It’s that time again, as darkness falls upon the land and the dead rise from their crypts to walk amongst us, reaching out with cold, unfriendly fingers to suck life from the living… though I hope my previous wafflings on this subject have shown that the dead are exactly that and can do us little harm beyond spilling our cocoa in mild surprise at their re-appearance. It was a noticeable feature of several of the stories that I came across in my research for last year’s “The Raven and other Underworld Journeys” that the doors to the land of the dead are firmly shut and once you get down there you are not coming back. If the conditions are right you might be able to get a phone call through though.

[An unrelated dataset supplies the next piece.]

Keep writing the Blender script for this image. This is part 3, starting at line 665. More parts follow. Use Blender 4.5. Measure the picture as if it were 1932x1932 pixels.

Originally the late October feast, Samhain (pronounced Sawain) in the celtic language of the Britons back before the Romans came here, was a time to relax and enjoy the fruits of the years labours; the storehouses were full from the harvest and the year’s work was done. At the death of the year and the thinning of the veil between past present and future, it was also a time to give thanks to and commune with the ancestors, an opportunity to seek advice from late Uncle Jack or Grandmother Jane. With the coming of Christianity the tradition of talking to deceased relatives went from normal to dark and terrible. Since then our low mortality rates and hurried funerary practices have distanced us from death to such an extent that we no longer have the psychological means to deal with it, our collective terror of death being so great that we have demonised the dead themselves. The result of this is a vast mountain of zombie flicks in which the touch of the dead can transform even our nearest and dearest in to ravenous fiends hungry for our brains, at least one of the gang of plucky survivors having to pull the trigger in the face of their best friend or closest relative.
Our fear of re-animated corpses and ghosts is all in our minds, a projection of our fear of death and could be easily laid to rest by accepting deaths inevitability and celebrating the lives of those that have passed on before us. Needless to say I will be leaving the waking dead for the movies to deal with. If you want something to be scared of, and it would appear that many of you do, then I would choose the living.
For the spooky season this year I shall be concentrating on beings far more likely to creep in to your bedroom under cover of darkness and fasten their fangs in your goose-bump covered flesh than zombies or ghosts. My Halloween tour takes me from Evolution in Exeter on the 18th October, across the country to London and back with eleven gigs on the way ending on November the 9th at the Skittle alley of my local pub, the London Inn in Morchard Bishop. My entourage for this spine chilling venture will be “Goblins, Ghouls And Long Legged Beasties”… all of them very much alive!